What is Negligence?
Negligence occurs when someone causes injury or a loss to someone else because of their reckless or careless behaviour.
In English common law, negligence is a tort (a civil wrong) and a claim in negligence can provide a remedy for personal injury, damage to property and economic loss.
Situations in which negligence can arise could be on the road, at work and through faulty products.
The Modern Form of Negligence
The tort of negligence in its modern form was arrived at in Lord Atkins comments in Donoghue v Stevenson [1932].
He explained that a person must take reasonable care to avoid acts which that person can reasonably foresee would injure other people who are so directly and closely related to those acts that the person should have reasonably contemplated those people would be affected by the acts causing injury.
Elements of the Tort of Negligence
To be able to establish a claim for negligence a claimant must show that:
• The defendant owed the claimant a duty of care;
• The defendant breached that duty of care;
• The defendant's breach caused the claimant to suffer loss; and
• The loss caused by the defendant was not too remote.
Duty of Care
In most cases it will be obvious whether or not a duty of care is owed between claimant and defendant as there are many established duties already decided by the court, such as a duty of a road user to take care towards other road users and parents to take care towards their children. However, case law has developed a test for cases where there is no established duty of care.

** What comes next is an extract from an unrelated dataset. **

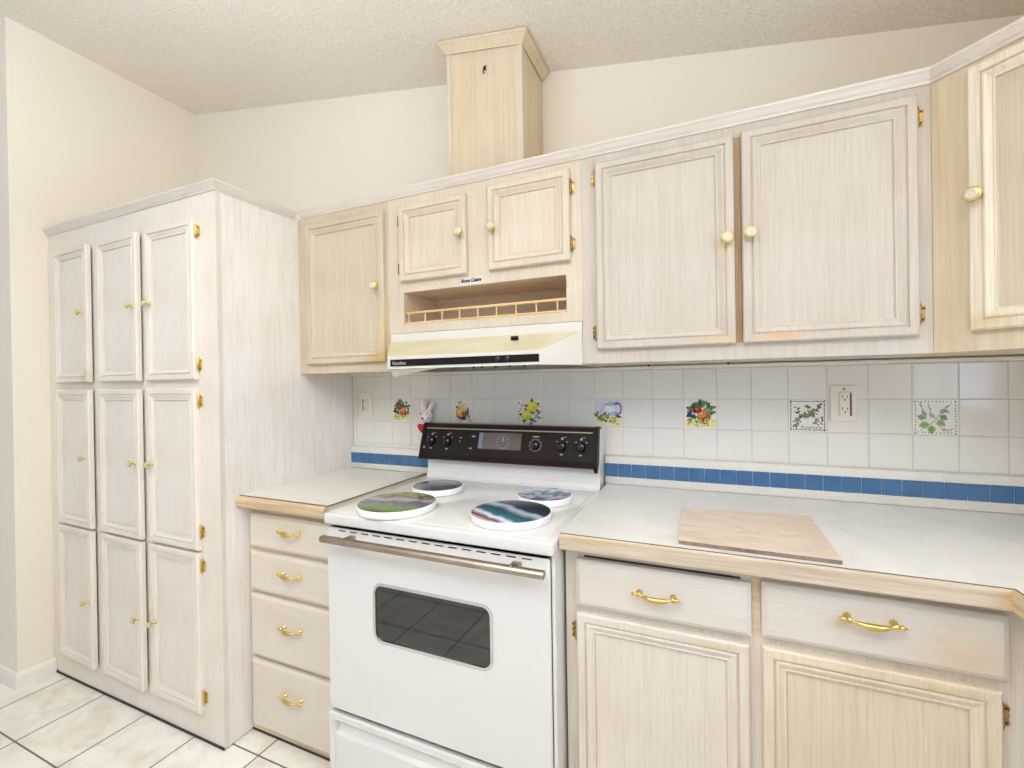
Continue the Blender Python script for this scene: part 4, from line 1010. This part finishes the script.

It was Lord Atkins comments that established how a duty of care is owed, but a more recent case, Caparo Industries v Dickman [1990], has established the test that is now used:
• The damage that occurs must be foreseeable;
• There is a sufficient proximate relationship between the parties; and
• It is fair, just and reasonable in all the circumstances to impose a duty of care (this was the element added on to the Donoghue v Stevenson test).
Breach of Duty of Care
A person who owes a duty of care will have breached that duty if they fail to exercise reasonable care, which is the care that might be expected by a hypothetical reasonable person.
The claimant only needs to prove that on the balance of probabilities the defendant that owed a duty of care failed to exercise reasonable care.
Causation and loss
The claimant needs to show that the defendant has caused the claimant to suffer loss. A claimant needs to show that there is factual and legal causation for the claim to succeed:
• Factual causation - a claimant must prove that 'but for' the defendant's negligence, the claimant would not have suffered any loss.
• Legal causation - the loss caused must be within the scope of the duty owed by the defendant to the claimant and must be foreseeable.